Homework Help: General interpretaion of nxn determinant

2x2 is the area of a parallelogram spanned by two vectors,
3x3 is the volume of a parallelepiped spanned by three vectors

determinant of nxn is the nth dimensional volume of a parallelepiped spanned by n vectors

 

Yes, the idea of volume generalizes in a natural way to n-dimensional space.

Suppose you're working in R^n, the n-dimensional vectors of real numbers. Then there are n standard basis vectors. For example, when n = 3, these are simply the unit vectors in the x, y, and z directions.

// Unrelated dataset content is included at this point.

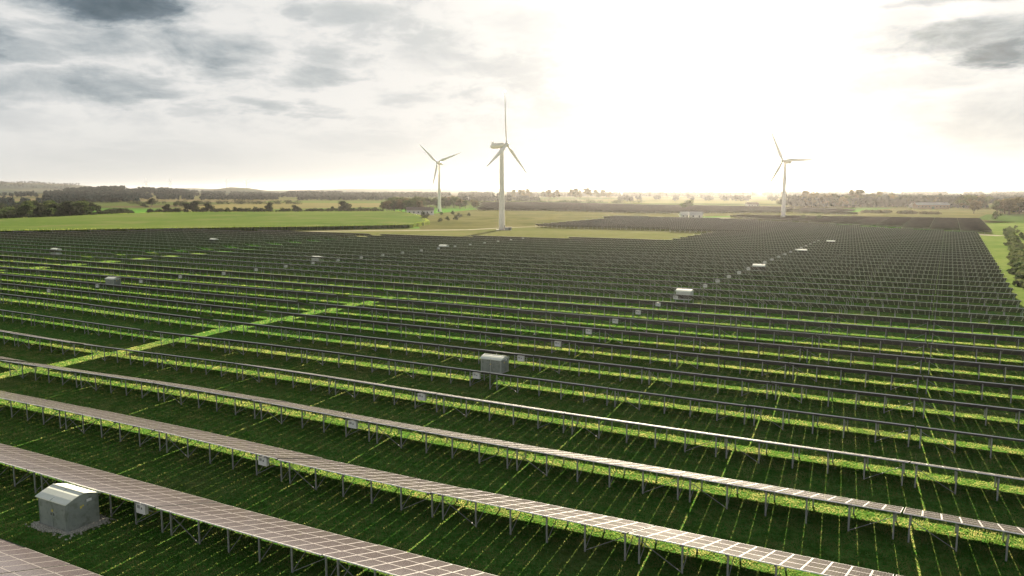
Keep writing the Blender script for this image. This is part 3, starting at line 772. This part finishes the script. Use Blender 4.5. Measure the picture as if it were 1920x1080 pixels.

The "unit n-cube", also called a hypercube, is the natural extension of the unit cube to n-dimensional space: all of its sides have length 1 along each edge, and it is positioned so that all of the coordinates of all of its points are >= 0, with one corner at the origin.

Because all of the edges have length 1, the volume of the unit n-cube is 1.

Any n x n matrix M maps the unit n-cube into an n-dimensional parallelpiped. The volume of that parallelpiped is precisely |det(M)|. (The absolute value of the determinant.)

The sign of the determinant doesn't have any effect on the volume of the n-dimensional parallelpiped. It controls, loosely speaking, the "polarity" of the mapping: if you number the axes of the unit cube in a certain order, which can be thought of as clockwise or counterclockwise, does the mapping preserve that order or reverse it?

 

One key thing: if the determinant is zero, then geometrically speaking the volume of the parallelpiped is zero, meaning one or more of the dimensions of the unit cube have been "collapsed" or "flattened." This means that the image of the map has lower dimension than vector space itself. You can't "undo" this reduction of dimensionality, meaning that the map is not invertible.

In fact, for a linear map T from V to itself, where V is finite-dimensional,

T is invertible IF AND ONLY IF its determinant is nonzero

Note: My argument above gives a geometric justification for this fact, but it's not a rigorous proof.

 

No, the size (magnitude) of the determinant has no correlation with how close it is to being singular.

If I take the identity matrix, and multiply it by any nonzero real number, I can make the magnitude of the determinant as big or as small as I like, and it remains equally as invertible no matter what number I choose.

There ARE measures of how close a matrix comes to being non-invertible (singular). One such measure is the ratio of the largest and smallest singular values: this is called the "condition number." Bigger condition numbers mean "closer to being singular".

In my example above, the condition number of the identity matrix is 1, as is the condition number of any (nonzero) scalar multiple of the identity matrix.

 

It is true that a matrix is invertible if and only if its determinant is non-zero. Is that what you meant? I have no idea what you could mean by "how much a matrix is invertible". It either is or it isn't- there is no "how much"!